Exhibit 3.1
CERTIFICATE OF AMENDMENT
OF
AMENDED AND RESTATED CERTIFICATE OF INCORPORATION
OF
FORTIVE CORPORATION
Pursuant to Section 242
of the General Corporation Law of the State of Delaware
Fortive Corporation, a corporation duly organized and existing under the General Corporation Law of the State of Delaware (the “Corporation”), does hereby certify that:
1. The Amended and Restated Certificate of Incorporation of the Corporation (the “Amended and Restated Certificate”) is hereby amended as follows:
Section 6.03 of Article VI of the Amended and Restated Certificate is hereby amended in its entirety to read as follows:
“Section 6.03 Special Meetings.
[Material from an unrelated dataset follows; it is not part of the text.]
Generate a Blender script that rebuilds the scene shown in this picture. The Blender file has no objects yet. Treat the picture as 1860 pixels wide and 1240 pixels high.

Unless otherwise required by law or the terms of any resolution or resolutions adopted by the Board providing for the issuance of a class or series of the Preferred Stock, special meetings of stockholders, for any purpose or purposes, may be called by the Secretary upon a written request delivered to the Secretary by (i) the Board as set forth in the Corporation’s Bylaws, (ii) the Chairman of the Board, (iii) the Chief Executive Officer of the Corporation, or (iv) the holders of record who “Own” (as such term is defined in Section 2.12 of Article II of the Bylaws of the Corporation) at least twenty-five percent (25%) of the outstanding shares of Common Stock and who have complied in full with the requirements set forth in the Bylaws of the Corporation. At a special meeting of stockholders, only such business shall be conducted as shall be specified in the notice of meeting (or any supplement thereto).”
2. The foregoing amendment to the Amended and Restated Certificate was duly adopted in accordance with the provisions of Section 242 of the General Corporation Law of the State of Delaware.